— Instructions to follow —
Look through the lines below and extract each one that contains "render".

— Dataset entries —
%%
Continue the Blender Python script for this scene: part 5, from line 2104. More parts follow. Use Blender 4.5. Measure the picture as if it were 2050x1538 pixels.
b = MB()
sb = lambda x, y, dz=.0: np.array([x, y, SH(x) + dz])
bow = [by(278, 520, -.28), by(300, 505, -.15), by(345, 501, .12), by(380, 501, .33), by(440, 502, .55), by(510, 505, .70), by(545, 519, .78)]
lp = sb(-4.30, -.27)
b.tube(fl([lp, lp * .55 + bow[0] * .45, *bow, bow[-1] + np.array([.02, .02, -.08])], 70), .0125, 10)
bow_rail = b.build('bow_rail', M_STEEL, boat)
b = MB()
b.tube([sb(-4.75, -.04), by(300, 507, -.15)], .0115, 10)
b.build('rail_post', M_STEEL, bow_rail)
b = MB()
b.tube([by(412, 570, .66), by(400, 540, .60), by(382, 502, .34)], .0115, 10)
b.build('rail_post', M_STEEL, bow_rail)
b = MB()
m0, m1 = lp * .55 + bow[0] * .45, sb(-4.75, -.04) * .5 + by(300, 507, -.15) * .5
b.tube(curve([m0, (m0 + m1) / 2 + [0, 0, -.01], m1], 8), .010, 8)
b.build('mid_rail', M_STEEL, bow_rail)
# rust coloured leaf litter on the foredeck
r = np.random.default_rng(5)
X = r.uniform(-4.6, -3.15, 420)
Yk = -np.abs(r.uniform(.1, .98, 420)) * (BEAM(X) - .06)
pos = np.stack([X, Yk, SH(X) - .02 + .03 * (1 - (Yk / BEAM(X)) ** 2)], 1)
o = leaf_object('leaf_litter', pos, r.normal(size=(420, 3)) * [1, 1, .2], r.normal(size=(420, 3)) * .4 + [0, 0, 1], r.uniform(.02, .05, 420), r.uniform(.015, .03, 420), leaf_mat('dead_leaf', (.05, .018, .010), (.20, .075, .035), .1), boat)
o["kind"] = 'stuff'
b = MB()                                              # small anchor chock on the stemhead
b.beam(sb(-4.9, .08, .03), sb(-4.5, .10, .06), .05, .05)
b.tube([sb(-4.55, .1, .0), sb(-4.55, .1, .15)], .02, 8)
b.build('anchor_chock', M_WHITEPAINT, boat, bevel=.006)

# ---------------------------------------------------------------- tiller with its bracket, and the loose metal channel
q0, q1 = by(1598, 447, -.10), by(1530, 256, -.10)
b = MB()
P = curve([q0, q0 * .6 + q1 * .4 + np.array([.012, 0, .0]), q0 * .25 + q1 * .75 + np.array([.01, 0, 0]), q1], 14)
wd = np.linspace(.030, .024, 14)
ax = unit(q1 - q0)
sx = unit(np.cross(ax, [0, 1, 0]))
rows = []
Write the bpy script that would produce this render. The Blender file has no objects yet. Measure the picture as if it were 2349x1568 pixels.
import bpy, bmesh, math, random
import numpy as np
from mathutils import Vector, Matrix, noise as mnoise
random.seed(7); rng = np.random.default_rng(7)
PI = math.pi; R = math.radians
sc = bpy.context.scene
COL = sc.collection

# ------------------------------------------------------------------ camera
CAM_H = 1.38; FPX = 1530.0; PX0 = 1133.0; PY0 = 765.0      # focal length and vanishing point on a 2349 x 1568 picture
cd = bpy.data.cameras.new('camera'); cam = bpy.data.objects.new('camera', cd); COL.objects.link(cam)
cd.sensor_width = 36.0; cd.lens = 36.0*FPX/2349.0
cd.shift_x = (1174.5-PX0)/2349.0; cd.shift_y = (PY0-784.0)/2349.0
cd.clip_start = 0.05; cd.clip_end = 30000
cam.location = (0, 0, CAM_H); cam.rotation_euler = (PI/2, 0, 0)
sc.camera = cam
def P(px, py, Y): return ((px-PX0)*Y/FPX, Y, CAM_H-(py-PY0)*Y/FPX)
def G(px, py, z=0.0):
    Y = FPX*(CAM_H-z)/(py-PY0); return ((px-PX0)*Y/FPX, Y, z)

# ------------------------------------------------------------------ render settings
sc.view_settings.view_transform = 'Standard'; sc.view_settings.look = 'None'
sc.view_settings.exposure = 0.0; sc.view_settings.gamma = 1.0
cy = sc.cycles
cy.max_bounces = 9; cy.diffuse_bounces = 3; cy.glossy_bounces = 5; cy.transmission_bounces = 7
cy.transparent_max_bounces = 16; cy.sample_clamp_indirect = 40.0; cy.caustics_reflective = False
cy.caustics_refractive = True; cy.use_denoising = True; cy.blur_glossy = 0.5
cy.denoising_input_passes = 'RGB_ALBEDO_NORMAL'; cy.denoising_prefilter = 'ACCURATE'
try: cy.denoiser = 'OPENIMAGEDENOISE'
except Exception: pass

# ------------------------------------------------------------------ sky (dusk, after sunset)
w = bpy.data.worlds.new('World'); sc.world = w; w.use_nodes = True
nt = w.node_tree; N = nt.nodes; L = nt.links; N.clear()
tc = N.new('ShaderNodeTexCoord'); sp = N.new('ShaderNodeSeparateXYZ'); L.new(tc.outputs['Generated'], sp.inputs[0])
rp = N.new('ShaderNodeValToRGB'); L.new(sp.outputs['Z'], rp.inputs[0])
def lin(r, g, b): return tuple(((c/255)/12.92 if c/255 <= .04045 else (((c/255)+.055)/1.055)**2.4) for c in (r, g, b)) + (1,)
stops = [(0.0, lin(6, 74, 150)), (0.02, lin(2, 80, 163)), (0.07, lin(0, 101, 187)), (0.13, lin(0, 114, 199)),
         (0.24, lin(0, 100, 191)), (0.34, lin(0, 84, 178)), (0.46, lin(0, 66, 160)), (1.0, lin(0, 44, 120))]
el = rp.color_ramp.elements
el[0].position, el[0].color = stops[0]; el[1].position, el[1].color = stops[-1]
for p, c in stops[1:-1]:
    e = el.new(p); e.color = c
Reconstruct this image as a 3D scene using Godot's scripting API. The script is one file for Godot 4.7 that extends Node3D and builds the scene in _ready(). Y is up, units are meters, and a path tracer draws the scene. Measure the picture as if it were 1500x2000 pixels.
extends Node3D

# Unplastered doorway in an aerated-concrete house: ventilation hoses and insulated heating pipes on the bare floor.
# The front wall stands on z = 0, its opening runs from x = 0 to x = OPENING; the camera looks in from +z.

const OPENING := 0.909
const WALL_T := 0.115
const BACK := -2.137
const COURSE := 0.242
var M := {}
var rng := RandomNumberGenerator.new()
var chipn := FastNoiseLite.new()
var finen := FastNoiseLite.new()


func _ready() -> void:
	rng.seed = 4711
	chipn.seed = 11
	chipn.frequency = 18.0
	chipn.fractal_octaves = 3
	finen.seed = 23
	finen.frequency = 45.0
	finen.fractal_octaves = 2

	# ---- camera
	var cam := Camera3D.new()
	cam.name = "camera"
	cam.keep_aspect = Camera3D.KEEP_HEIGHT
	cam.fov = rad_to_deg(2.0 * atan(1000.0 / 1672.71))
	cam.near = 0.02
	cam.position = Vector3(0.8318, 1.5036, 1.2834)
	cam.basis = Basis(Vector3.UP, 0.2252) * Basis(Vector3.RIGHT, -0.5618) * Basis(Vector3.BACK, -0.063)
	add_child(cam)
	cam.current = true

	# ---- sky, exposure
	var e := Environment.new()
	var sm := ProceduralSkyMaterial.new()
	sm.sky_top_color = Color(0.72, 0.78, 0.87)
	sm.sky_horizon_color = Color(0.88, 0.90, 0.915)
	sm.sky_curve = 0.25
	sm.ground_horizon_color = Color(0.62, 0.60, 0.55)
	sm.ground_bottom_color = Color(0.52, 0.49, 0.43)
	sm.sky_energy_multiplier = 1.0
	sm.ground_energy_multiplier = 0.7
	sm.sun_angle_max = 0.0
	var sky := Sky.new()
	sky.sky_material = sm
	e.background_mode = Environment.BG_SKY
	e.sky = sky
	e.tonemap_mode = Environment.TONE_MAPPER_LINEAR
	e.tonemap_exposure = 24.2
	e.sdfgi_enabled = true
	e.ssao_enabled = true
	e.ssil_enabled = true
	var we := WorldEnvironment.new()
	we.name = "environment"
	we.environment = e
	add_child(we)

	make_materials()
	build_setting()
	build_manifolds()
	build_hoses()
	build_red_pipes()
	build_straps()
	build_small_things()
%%
— Solved problem —
Write the bpy script that would produce this render. The Blender file has no objects yet. Measure the picture as if it were 2349x1568 pixels.
# ------------------------------------------------------------------ render settings